─── Dataset excerpt

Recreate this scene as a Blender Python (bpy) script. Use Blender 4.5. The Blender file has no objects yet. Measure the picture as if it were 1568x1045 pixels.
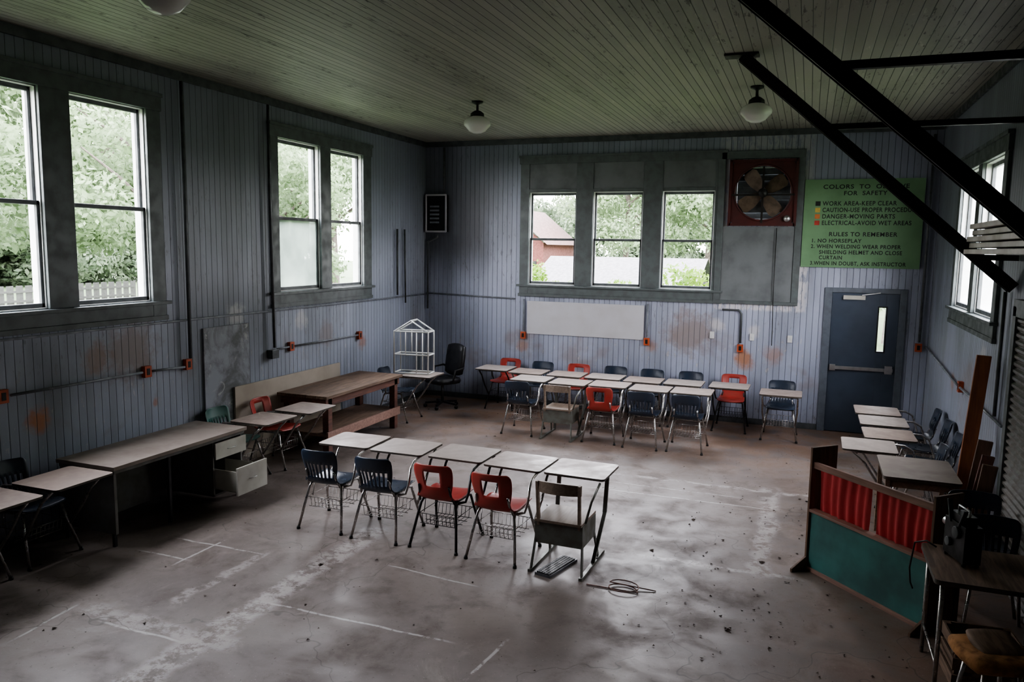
import bpy, bmesh, math, random
import numpy as np
from mathutils import Vector, Matrix
random.seed(7); rng=np.random.default_rng(5)
scn=bpy.context.scene
XL,XR,YB,YN,CZ=-6.51,1.68,12.62,-2.2,4.557
# ------------------------------------------------------------------ materials
def newmat(name):
    m=bpy.data.materials.new(name); m.use_nodes=True
    nt=m.node_tree; b=nt.nodes['Principled BSDF']; return m,nt,b
def N(nt,t,**k):
    n=nt.nodes.new(t)
    for a,v in k.items(): setattr(n,a,v)
    return n
def setin(nt,sock,v):
    if isinstance(v,(int,float)): sock.default_value=v
    elif isinstance(v,tuple): sock.default_value=v if len(v)==len(sock.default_value) else tuple(v)+(1,)
    else: nt.links.new(v,sock)
def M(nt,op,a,b=0.0,c=None,clamp=False):
    n=N(nt,'ShaderNodeMath',operation=op,use_clamp=clamp); setin(nt,n.inputs[0],a); setin(nt,n.inputs[1],b)
    if c is not None: setin(nt,n.inputs[2],c)
    return n.outputs[0]
def MR(nt,v,a,b,c=0.0,d=1.0,smooth=True):
    n=N(nt,'ShaderNodeMapRange',interpolation_type='SMOOTHSTEP' if smooth else 'LINEAR')
    for i,x in enumerate((v,a,b,c,d)): setin(nt,n.inputs[i],x)
    return n.outputs[0]
def MIX(nt,f,a,b,bt='MIX'):
    n=N(nt,'ShaderNodeMix',data_type='RGBA',blend_type=bt)
    setin(nt,n.inputs[0],f); setin(nt,n.inputs[6],a); setin(nt,n.inputs[7],b); return n.outputs[2]
def NOISE(nt,vec,scale,detail=4.0,rough=.55,dist=0.0):
    n=N(nt,'ShaderNodeTexNoise'); n.inputs['Scale'].default_value=scale; n.inputs['Detail'].default_value=detail
    n.inputs['Roughness'].default_value=rough; n.inputs['Distortion'].default_value=dist
    if vec is not None: nt.links.new(vec,n.inputs['Vector'])
    return n.outputs[0]
def OBJ(nt): return N(nt,'ShaderNodeTexCoord').outputs['Object']
def BUMP(nt,b,h,strength=.3,dist=.01):
    n=N(nt,'ShaderNodeBump'); n.inputs['Strength'].default_value=strength; n.inputs['Distance'].default_value=dist
    nt.links.new(h,n.inputs['Height']); nt.links.new(n.outputs[0],b.inputs['Normal'])
def simple(name,col,rough=.5,metal=0.0,var=.25,scale=9.0,dirt=None,bump=0.0,detail=4.0):
    m,nt,b=newmat(name); o=OBJ(nt)
    n=NOISE(nt,o,scale,detail); f=MR(nt,n,.35,.7)
    dk=dirt or tuple(c*(1-var*1.6) for c in col)
    c=MIX(nt,M(nt,'MULTIPLY',f,var*2 if dirt else 1.0,clamp=True),col,dk)
    nt.links.new(c,b.inputs['Base Color']); b.inputs['Metallic'].default_value=metal
    setin(nt,b.inputs['Roughness'],MR(nt,n,.3,.7,max(rough-.08,0),min(rough+.12,1)))
    if bump: BUMP(nt,b,NOISE(nt,o,scale*6,5),bump,.004)
    return m
def wood(name,c1,c2,rough=.55,axis=1,sc=3.0):
    m,nt,b=newmat(name); o=OBJ(nt)
    mp=N(nt,'ShaderNodeMapping'); s=[sc*5]*3; s[axis]=sc*.5; mp.inputs['Scale'].default_value=s; nt.links.new(o,mp.inputs[0])
    n=NOISE(nt,mp.outputs[0],2.0,6,.6,.6); c=MIX(nt,MR(nt,n,.3,.7),c1,c2)
    n2=NOISE(nt,o,2.5,3); c=MIX(nt,MR(nt,n2,.5,.8,0,.5),c,tuple(x*.45 for x in c1))
    nt.links.new(c,b.inputs['Base Color']); b.inputs['Roughness'].default_value=rough; BUMP(nt,b,n,.15,.003)
    return m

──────

**Requirements:** Write the full listing out again with every line unchanged, but include no pictures.

**Task result:**
Recreate this scene as a Blender Python (bpy) script. Use Blender 4.5. The Blender file has no objects yet. Measure the picture as if it were 1568x1045 pixels.
import bpy, bmesh, math, random
import numpy as np
from mathutils import Vector, Matrix
random.seed(7); rng=np.random.default_rng(5)
scn=bpy.context.scene
XL,XR,YB,YN,CZ=-6.51,1.68,12.62,-2.2,4.557
# ------------------------------------------------------------------ materials
def newmat(name):
    m=bpy.data.materials.new(name); m.use_nodes=True
    nt=m.node_tree; b=nt.nodes['Principled BSDF']; return m,nt,b
def N(nt,t,**k):
    n=nt.nodes.new(t)
    for a,v in k.items(): setattr(n,a,v)
    return n
def setin(nt,sock,v):
    if isinstance(v,(int,float)): sock.default_value=v
    elif isinstance(v,tuple): sock.default_value=v if len(v)==len(sock.default_value) else tuple(v)+(1,)
    else: nt.links.new(v,sock)
def M(nt,op,a,b=0.0,c=None,clamp=False):
    n=N(nt,'ShaderNodeMath',operation=op,use_clamp=clamp); setin(nt,n.inputs[0],a); setin(nt,n.inputs[1],b)
    if c is not None: setin(nt,n.inputs[2],c)
    return n.outputs[0]
def MR(nt,v,a,b,c=0.0,d=1.0,smooth=True):
    n=N(nt,'ShaderNodeMapRange',interpolation_type='SMOOTHSTEP' if smooth else 'LINEAR')
    for i,x in enumerate((v,a,b,c,d)): setin(nt,n.inputs[i],x)
    return n.outputs[0]
def MIX(nt,f,a,b,bt='MIX'):
    n=N(nt,'ShaderNodeMix',data_type='RGBA',blend_type=bt)
    setin(nt,n.inputs[0],f); setin(nt,n.inputs[6],a); setin(nt,n.inputs[7],b); return n.outputs[2]
def NOISE(nt,vec,scale,detail=4.0,rough=.55,dist=0.0):
    n=N(nt,'ShaderNodeTexNoise'); n.inputs['Scale'].default_value=scale; n.inputs['Detail'].default_value=detail
    n.inputs['Roughness'].default_value=rough; n.inputs['Distortion'].default_value=dist
    if vec is not None: nt.links.new(vec,n.inputs['Vector'])
    return n.outputs[0]
def OBJ(nt): return N(nt,'ShaderNodeTexCoord').outputs['Object']
def BUMP(nt,b,h,strength=.3,dist=.01):
    n=N(nt,'ShaderNodeBump'); n.inputs['Strength'].default_value=strength; n.inputs['Distance'].default_value=dist
    nt.links.new(h,n.inputs['Height']); nt.links.new(n.outputs[0],b.inputs['Normal'])
def simple(name,col,rough=.5,metal=0.0,var=.25,scale=9.0,dirt=None,bump=0.0,detail=4.0):
    m,nt,b=newmat(name); o=OBJ(nt)
    n=NOISE(nt,o,scale,detail); f=MR(nt,n,.35,.7)
    dk=dirt or tuple(c*(1-var*1.6) for c in col)
    c=MIX(nt,M(nt,'MULTIPLY',f,var*2 if dirt else 1.0,clamp=True),col,dk)
    nt.links.new(c,b.inputs['Base Color']); b.inputs['Metallic'].default_value=metal
    setin(nt,b.inputs['Roughness'],MR(nt,n,.3,.7,max(rough-.08,0),min(rough+.12,1)))
    if bump: BUMP(nt,b,NOISE(nt,o,scale*6,5),bump,.004)
    return m
def wood(name,c1,c2,rough=.55,axis=1,sc=3.0):
    m,nt,b=newmat(name); o=OBJ(nt)
    mp=N(nt,'ShaderNodeMapping'); s=[sc*5]*3; s[axis]=sc*.5; mp.inputs['Scale'].default_value=s; nt.links.new(o,mp.inputs[0])
    n=NOISE(nt,mp.outputs[0],2.0,6,.6,.6); c=MIX(nt,MR(nt,n,.3,.7),c1,c2)
    n2=NOISE(nt,o,2.5,3); c=MIX(nt,MR(nt,n2,.5,.8,0,.5),c,tuple(x*.45 for x in c1))
    nt.links.new(c,b.inputs['Base Color']); b.inputs['Roughness'].default_value=rough; BUMP(nt,b,n,.15,.003)
    return m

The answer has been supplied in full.